◆ AIM OF THE EXERCISE
Leave out every picture, then transcribe the rest of the listing exactly.

◆ GIVEN MATERIAL
****************
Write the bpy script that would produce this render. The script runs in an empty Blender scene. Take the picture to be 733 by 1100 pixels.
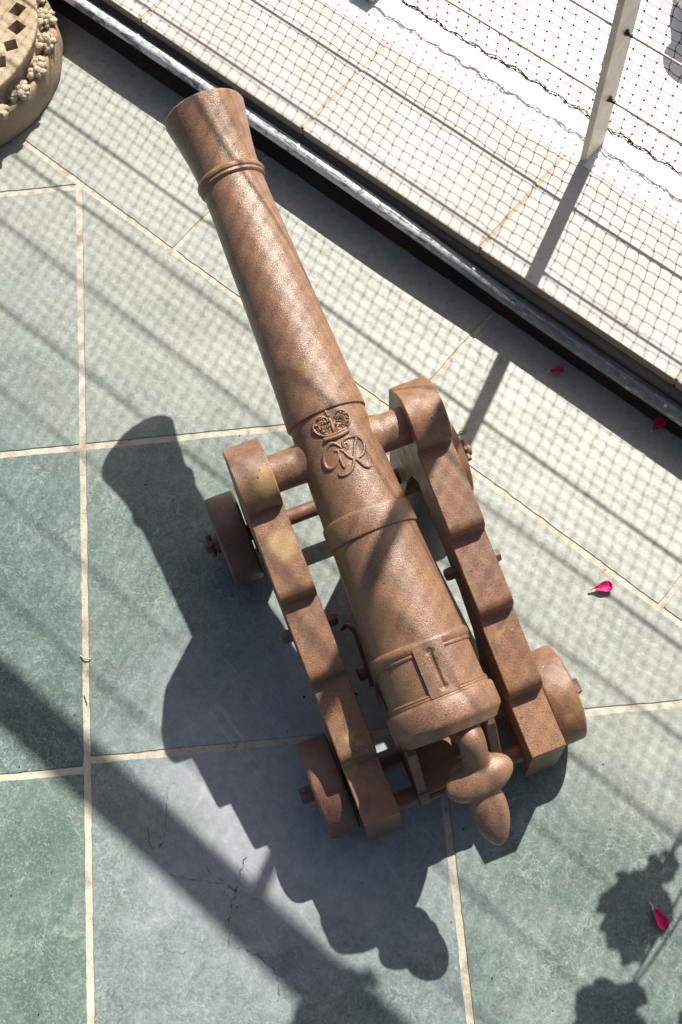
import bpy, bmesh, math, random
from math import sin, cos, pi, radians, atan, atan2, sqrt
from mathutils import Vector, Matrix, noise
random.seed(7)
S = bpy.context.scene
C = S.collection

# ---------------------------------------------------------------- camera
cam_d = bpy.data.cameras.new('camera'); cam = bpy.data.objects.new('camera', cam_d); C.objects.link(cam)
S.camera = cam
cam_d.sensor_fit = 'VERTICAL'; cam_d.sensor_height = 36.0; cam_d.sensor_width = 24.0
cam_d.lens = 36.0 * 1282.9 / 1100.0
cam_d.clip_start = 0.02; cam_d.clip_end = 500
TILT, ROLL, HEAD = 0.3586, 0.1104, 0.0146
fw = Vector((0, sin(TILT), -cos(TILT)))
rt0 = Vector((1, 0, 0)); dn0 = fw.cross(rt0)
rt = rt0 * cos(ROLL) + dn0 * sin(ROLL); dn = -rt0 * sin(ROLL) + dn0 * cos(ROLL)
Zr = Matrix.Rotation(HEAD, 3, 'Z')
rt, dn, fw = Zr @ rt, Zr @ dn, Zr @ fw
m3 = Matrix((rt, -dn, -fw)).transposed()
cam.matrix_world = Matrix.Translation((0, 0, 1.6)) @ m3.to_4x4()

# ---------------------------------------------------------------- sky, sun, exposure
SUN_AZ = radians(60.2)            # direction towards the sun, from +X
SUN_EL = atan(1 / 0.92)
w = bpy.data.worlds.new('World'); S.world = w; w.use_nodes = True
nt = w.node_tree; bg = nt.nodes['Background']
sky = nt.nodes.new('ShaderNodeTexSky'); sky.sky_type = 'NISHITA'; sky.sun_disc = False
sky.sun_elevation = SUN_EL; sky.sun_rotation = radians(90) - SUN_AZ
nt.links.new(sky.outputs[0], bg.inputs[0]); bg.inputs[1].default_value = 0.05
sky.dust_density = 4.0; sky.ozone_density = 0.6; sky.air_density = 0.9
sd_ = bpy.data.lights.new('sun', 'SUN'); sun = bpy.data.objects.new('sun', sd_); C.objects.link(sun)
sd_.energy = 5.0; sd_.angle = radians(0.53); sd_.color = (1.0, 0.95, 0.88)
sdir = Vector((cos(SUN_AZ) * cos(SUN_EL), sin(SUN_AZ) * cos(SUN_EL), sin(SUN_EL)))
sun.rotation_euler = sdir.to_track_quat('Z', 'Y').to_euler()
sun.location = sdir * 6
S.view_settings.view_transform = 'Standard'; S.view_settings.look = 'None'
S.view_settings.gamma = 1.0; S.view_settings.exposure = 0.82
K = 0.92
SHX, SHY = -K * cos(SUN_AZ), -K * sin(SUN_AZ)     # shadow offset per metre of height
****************
◆ RESPONSE TO THIS EXERCISE
Write the bpy script that would produce this render. The script runs in an empty Blender scene. Take the picture to be 733 by 1100 pixels.
import bpy, bmesh, math, random
from math import sin, cos, pi, radians, atan, atan2, sqrt
from mathutils import Vector, Matrix, noise
random.seed(7)
S = bpy.context.scene
C = S.collection

# ---------------------------------------------------------------- camera
cam_d = bpy.data.cameras.new('camera'); cam = bpy.data.objects.new('camera', cam_d); C.objects.link(cam)
S.camera = cam
cam_d.sensor_fit = 'VERTICAL'; cam_d.sensor_height = 36.0; cam_d.sensor_width = 24.0
cam_d.lens = 36.0 * 1282.9 / 1100.0
cam_d.clip_start = 0.02; cam_d.clip_end = 500
TILT, ROLL, HEAD = 0.3586, 0.1104, 0.0146
fw = Vector((0, sin(TILT), -cos(TILT)))
rt0 = Vector((1, 0, 0)); dn0 = fw.cross(rt0)
rt = rt0 * cos(ROLL) + dn0 * sin(ROLL); dn = -rt0 * sin(ROLL) + dn0 * cos(ROLL)
Zr = Matrix.Rotation(HEAD, 3, 'Z')
rt, dn, fw = Zr @ rt, Zr @ dn, Zr @ fw
m3 = Matrix((rt, -dn, -fw)).transposed()
cam.matrix_world = Matrix.Translation((0, 0, 1.6)) @ m3.to_4x4()

# ---------------------------------------------------------------- sky, sun, exposure
SUN_AZ = radians(60.2)            # direction towards the sun, from +X
SUN_EL = atan(1 / 0.92)
w = bpy.data.worlds.new('World'); S.world = w; w.use_nodes = True
nt = w.node_tree; bg = nt.nodes['Background']
sky = nt.nodes.new('ShaderNodeTexSky'); sky.sky_type = 'NISHITA'; sky.sun_disc = False
sky.sun_elevation = SUN_EL; sky.sun_rotation = radians(90) - SUN_AZ
nt.links.new(sky.outputs[0], bg.inputs[0]); bg.inputs[1].default_value = 0.05
sky.dust_density = 4.0; sky.ozone_density = 0.6; sky.air_density = 0.9
sd_ = bpy.data.lights.new('sun', 'SUN'); sun = bpy.data.objects.new('sun', sd_); C.objects.link(sun)
sd_.energy = 5.0; sd_.angle = radians(0.53); sd_.color = (1.0, 0.95, 0.88)
sdir = Vector((cos(SUN_AZ) * cos(SUN_EL), sin(SUN_AZ) * cos(SUN_EL), sin(SUN_EL)))
sun.rotation_euler = sdir.to_track_quat('Z', 'Y').to_euler()
sun.location = sdir * 6
S.view_settings.view_transform = 'Standard'; S.view_settings.look = 'None'
S.view_settings.gamma = 1.0; S.view_settings.exposure = 0.82
K = 0.92
SHX, SHY = -K * cos(SUN_AZ), -K * sin(SUN_AZ)     # shadow offset per metre of height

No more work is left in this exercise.